* What you should do
Reproduce the entries shown below only from the line with "The Blender Python" down to the line with "bm, 'dark', sp)", keeping both end lines and copying each one exactly.

* Dataset entries
——————————
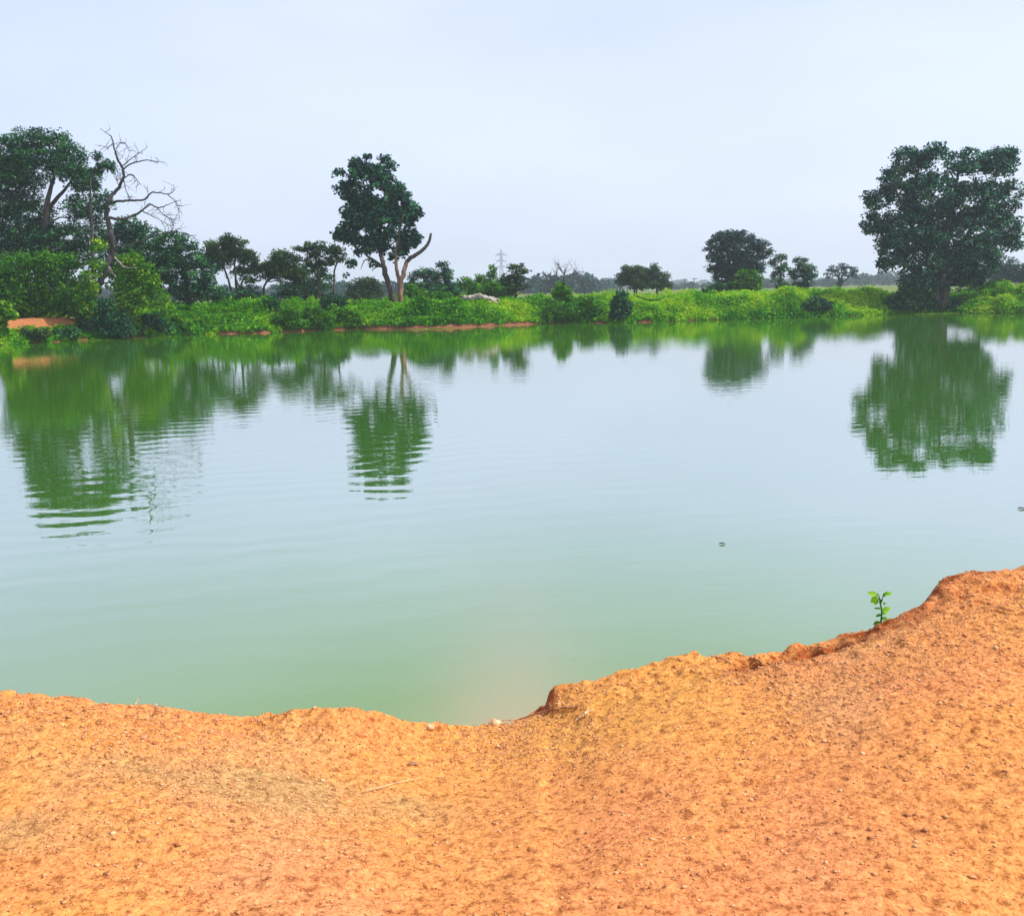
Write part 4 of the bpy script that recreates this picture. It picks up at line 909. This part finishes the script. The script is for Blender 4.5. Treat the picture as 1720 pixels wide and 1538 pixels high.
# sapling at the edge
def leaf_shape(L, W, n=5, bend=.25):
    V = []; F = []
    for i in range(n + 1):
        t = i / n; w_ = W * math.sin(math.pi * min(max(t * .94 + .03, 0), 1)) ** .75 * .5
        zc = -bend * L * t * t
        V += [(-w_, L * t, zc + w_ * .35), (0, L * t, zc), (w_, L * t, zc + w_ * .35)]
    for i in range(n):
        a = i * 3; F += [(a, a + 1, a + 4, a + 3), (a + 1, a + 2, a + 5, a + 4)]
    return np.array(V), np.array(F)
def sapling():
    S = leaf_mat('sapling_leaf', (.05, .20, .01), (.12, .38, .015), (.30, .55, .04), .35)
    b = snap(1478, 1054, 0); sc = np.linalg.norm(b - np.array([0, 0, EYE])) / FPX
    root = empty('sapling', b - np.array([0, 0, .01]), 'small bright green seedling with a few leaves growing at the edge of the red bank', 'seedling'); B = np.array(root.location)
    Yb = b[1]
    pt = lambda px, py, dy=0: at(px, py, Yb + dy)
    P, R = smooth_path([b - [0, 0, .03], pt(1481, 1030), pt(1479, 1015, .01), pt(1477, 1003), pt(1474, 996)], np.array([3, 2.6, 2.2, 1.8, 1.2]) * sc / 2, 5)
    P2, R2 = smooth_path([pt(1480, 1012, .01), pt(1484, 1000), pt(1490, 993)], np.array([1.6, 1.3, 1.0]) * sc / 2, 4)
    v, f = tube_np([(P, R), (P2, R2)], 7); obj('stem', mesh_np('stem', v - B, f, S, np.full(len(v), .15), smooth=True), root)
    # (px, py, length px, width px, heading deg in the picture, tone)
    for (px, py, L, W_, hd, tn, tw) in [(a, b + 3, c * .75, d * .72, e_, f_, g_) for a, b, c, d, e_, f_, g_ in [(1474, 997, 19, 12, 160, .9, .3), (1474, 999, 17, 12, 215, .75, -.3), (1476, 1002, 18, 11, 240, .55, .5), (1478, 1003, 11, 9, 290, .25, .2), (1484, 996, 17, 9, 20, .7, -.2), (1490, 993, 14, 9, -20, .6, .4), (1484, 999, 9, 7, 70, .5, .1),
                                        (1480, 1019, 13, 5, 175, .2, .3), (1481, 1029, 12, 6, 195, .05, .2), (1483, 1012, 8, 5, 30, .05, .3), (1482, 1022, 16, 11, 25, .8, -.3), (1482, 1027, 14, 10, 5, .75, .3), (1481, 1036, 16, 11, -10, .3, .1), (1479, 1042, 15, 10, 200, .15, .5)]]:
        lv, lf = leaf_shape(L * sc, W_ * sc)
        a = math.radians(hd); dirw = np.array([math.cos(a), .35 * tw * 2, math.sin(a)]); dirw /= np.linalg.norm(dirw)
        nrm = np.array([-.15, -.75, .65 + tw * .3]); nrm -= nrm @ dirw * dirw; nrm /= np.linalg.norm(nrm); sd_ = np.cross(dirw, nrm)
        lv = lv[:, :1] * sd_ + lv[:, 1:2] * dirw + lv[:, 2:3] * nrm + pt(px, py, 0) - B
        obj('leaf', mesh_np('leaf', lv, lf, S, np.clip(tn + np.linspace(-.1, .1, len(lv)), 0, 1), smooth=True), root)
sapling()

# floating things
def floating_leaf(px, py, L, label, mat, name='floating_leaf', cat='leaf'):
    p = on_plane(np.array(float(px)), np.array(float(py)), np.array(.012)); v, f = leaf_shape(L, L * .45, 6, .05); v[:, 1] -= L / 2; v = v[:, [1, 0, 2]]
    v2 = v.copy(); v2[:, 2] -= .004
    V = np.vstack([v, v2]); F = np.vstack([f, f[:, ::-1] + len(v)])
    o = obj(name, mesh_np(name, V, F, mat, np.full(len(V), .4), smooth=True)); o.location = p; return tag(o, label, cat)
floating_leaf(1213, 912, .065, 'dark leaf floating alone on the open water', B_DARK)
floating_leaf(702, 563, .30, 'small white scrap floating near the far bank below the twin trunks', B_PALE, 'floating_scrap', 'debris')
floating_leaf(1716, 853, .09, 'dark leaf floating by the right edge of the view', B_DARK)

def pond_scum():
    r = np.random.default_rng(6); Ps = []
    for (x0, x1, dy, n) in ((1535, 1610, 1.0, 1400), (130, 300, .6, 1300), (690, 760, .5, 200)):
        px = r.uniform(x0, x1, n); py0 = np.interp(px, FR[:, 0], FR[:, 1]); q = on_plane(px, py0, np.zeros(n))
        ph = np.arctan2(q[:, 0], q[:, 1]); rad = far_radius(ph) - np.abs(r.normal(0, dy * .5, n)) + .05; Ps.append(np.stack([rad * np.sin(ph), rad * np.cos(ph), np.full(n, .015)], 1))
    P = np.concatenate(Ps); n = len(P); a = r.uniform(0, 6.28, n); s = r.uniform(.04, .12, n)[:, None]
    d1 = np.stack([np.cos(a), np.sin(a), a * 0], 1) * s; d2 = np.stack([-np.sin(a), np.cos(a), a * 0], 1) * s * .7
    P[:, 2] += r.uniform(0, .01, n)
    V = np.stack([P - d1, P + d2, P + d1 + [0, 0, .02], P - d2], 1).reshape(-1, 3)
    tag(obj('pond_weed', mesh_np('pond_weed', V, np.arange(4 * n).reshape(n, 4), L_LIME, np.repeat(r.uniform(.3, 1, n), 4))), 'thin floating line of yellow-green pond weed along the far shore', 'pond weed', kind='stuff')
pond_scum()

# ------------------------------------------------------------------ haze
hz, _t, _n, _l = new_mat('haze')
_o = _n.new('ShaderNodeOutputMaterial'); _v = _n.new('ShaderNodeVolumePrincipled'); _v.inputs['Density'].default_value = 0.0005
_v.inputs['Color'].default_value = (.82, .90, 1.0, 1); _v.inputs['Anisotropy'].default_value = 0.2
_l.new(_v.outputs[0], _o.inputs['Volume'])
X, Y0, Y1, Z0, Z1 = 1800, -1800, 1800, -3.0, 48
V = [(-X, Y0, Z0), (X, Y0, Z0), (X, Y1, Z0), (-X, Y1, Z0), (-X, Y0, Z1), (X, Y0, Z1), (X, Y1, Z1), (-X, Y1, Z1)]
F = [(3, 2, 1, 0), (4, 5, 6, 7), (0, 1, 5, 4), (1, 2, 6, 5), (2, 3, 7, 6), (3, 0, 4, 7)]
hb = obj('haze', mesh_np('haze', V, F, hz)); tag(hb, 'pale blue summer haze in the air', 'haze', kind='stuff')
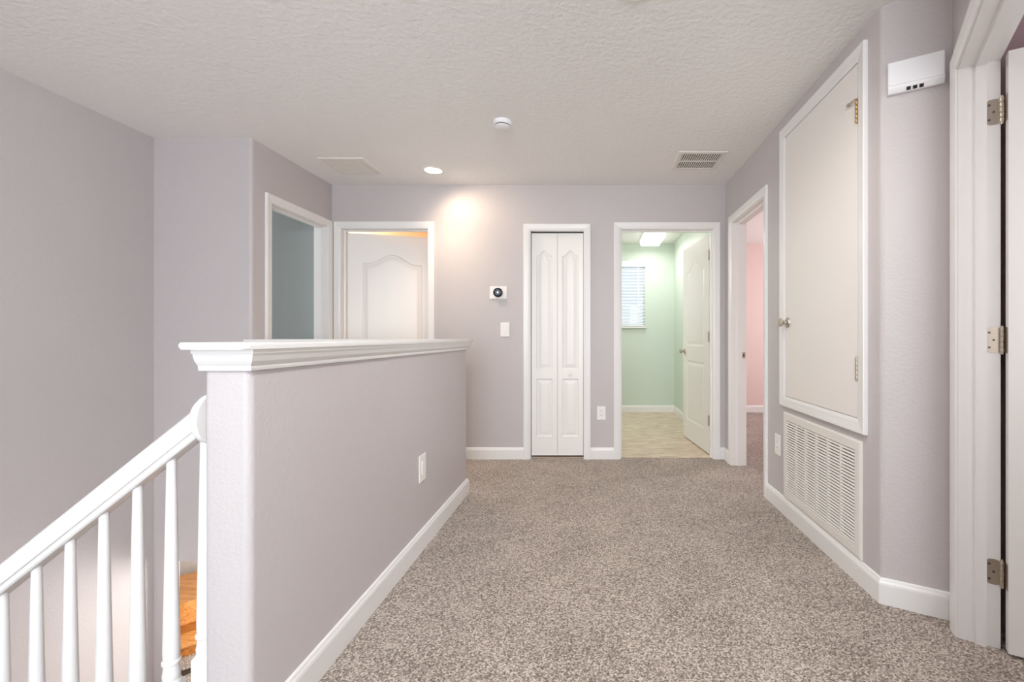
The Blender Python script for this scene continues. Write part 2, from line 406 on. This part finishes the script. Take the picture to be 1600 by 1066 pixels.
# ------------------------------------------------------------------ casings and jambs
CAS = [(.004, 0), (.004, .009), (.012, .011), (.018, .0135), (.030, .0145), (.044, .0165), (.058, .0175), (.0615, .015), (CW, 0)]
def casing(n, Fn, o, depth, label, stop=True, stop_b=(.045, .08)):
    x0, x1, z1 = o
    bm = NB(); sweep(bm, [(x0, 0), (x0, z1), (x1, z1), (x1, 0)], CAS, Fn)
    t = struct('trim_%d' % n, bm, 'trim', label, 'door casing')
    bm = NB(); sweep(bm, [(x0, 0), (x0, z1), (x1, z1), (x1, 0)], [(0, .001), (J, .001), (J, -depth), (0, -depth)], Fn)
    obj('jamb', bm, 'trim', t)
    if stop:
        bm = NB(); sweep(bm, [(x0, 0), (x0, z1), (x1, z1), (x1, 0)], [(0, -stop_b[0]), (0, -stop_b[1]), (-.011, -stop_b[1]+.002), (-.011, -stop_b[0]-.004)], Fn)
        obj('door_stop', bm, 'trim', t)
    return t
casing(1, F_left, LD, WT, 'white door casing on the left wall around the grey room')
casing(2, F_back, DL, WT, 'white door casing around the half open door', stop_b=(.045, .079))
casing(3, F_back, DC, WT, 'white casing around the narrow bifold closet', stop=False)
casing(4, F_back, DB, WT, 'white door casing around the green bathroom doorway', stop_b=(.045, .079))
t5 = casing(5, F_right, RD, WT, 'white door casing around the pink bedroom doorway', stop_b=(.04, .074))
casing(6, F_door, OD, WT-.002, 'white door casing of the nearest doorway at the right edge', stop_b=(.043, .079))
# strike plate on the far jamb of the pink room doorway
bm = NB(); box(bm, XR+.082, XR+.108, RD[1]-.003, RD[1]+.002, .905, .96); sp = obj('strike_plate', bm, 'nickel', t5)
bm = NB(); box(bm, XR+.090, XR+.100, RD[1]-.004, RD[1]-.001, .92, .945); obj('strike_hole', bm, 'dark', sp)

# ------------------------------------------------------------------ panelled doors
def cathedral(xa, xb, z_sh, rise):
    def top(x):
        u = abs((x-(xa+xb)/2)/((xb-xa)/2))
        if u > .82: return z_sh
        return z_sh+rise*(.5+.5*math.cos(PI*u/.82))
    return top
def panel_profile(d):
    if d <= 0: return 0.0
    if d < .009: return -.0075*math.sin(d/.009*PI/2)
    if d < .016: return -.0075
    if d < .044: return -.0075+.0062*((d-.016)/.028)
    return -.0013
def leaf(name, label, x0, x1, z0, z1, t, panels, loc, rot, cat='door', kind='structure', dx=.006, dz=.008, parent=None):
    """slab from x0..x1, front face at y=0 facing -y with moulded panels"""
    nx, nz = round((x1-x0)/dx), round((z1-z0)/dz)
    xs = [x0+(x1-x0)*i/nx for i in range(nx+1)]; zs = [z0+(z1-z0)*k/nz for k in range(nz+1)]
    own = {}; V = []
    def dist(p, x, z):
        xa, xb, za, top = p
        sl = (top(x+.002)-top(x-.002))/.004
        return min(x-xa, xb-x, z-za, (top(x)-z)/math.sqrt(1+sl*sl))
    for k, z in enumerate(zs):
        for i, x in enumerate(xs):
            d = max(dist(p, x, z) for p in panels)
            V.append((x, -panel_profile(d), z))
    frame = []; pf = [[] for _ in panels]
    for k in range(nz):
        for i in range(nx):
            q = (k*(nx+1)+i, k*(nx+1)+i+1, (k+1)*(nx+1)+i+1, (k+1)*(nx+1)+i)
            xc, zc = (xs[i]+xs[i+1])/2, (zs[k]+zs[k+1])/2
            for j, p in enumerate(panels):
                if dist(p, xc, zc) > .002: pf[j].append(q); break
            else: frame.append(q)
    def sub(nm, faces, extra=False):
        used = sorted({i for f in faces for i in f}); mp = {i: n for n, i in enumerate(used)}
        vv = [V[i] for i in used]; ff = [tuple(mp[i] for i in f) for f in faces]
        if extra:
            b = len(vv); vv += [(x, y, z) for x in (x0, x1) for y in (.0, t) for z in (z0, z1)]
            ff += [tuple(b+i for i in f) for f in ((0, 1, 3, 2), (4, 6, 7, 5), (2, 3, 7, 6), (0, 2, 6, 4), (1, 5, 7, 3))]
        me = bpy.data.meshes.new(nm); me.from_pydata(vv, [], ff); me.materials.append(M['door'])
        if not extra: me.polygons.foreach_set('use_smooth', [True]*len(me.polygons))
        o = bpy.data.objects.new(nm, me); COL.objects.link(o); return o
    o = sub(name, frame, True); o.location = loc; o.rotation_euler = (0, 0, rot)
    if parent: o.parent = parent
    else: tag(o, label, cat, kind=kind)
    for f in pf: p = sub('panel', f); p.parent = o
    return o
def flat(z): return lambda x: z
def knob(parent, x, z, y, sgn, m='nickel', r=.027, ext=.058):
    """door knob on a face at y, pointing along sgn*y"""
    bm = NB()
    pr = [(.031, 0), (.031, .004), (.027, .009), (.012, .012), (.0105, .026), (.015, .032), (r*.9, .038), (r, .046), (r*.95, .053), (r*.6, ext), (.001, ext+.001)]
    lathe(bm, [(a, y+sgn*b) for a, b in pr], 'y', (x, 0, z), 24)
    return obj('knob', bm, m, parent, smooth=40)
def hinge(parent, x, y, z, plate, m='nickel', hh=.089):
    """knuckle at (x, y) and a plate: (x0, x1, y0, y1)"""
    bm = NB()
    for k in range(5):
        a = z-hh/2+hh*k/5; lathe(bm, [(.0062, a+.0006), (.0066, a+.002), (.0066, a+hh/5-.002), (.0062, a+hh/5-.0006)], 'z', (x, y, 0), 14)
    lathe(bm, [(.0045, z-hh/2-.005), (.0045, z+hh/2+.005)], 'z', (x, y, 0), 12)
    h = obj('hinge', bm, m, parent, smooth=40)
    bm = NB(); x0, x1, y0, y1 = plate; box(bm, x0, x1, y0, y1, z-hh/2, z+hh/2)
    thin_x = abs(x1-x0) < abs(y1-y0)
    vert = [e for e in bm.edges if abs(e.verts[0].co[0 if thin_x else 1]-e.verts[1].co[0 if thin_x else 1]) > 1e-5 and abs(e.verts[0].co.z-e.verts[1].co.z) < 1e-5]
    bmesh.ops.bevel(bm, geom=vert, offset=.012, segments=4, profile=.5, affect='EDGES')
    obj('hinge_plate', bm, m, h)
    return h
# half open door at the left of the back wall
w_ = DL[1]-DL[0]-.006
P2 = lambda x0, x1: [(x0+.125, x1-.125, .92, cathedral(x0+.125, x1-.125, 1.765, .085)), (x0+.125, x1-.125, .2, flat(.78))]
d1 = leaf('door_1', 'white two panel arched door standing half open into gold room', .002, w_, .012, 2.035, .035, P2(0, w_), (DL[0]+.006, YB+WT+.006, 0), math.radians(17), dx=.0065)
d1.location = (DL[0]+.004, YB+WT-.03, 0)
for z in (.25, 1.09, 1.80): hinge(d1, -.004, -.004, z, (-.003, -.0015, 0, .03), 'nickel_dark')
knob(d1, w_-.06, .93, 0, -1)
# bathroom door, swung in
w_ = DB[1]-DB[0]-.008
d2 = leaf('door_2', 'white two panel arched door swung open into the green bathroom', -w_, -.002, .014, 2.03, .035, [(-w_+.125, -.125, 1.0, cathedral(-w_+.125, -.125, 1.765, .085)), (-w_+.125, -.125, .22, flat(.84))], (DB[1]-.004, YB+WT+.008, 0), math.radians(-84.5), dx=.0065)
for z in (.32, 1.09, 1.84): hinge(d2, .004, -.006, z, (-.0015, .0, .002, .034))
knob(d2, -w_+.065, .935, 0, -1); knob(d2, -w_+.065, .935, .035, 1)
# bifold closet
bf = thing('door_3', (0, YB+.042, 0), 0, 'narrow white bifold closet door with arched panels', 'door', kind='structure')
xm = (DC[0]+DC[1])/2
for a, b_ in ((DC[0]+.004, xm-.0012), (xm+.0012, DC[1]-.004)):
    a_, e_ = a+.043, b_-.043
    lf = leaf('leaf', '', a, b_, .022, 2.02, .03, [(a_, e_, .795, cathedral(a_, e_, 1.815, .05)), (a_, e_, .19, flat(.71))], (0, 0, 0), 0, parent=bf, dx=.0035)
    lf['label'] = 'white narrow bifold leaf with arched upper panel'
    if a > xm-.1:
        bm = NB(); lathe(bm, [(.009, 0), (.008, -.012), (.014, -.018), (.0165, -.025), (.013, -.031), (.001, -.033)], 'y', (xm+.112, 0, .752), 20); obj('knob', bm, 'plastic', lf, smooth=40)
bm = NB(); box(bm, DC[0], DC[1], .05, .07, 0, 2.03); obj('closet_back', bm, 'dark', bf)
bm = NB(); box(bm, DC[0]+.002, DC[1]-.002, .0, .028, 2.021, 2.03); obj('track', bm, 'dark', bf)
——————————
* Reply to the exercise
The Blender Python script for this scene continues. Write part 2, from line 406 on. This part finishes the script. Take the picture to be 1600 by 1066 pixels.
# ------------------------------------------------------------------ casings and jambs
CAS = [(.004, 0), (.004, .009), (.012, .011), (.018, .0135), (.030, .0145), (.044, .0165), (.058, .0175), (.0615, .015), (CW, 0)]
def casing(n, Fn, o, depth, label, stop=True, stop_b=(.045, .08)):
    x0, x1, z1 = o
    bm = NB(); sweep(bm, [(x0, 0), (x0, z1), (x1, z1), (x1, 0)], CAS, Fn)
    t = struct('trim_%d' % n, bm, 'trim', label, 'door casing')
    bm = NB(); sweep(bm, [(x0, 0), (x0, z1), (x1, z1), (x1, 0)], [(0, .001), (J, .001), (J, -depth), (0, -depth)], Fn)
    obj('jamb', bm, 'trim', t)
    if stop:
        bm = NB(); sweep(bm, [(x0, 0), (x0, z1), (x1, z1), (x1, 0)], [(0, -stop_b[0]), (0, -stop_b[1]), (-.011, -stop_b[1]+.002), (-.011, -stop_b[0]-.004)], Fn)
        obj('door_stop', bm, 'trim', t)
    return t
casing(1, F_left, LD, WT, 'white door casing on the left wall around the grey room')
casing(2, F_back, DL, WT, 'white door casing around the half open door', stop_b=(.045, .079))
casing(3, F_back, DC, WT, 'white casing around the narrow bifold closet', stop=False)
casing(4, F_back, DB, WT, 'white door casing around the green bathroom doorway', stop_b=(.045, .079))
t5 = casing(5, F_right, RD, WT, 'white door casing around the pink bedroom doorway', stop_b=(.04, .074))
casing(6, F_door, OD, WT-.002, 'white door casing of the nearest doorway at the right edge', stop_b=(.043, .079))
# strike plate on the far jamb of the pink room doorway
bm = NB(); box(bm, XR+.082, XR+.108, RD[1]-.003, RD[1]+.002, .905, .96); sp = obj('strike_plate', bm, 'nickel', t5)
bm = NB(); box(bm, XR+.090, XR+.100, RD[1]-.004, RD[1]-.001, .92, .945); obj('strike_hole', bm, 'dark', sp)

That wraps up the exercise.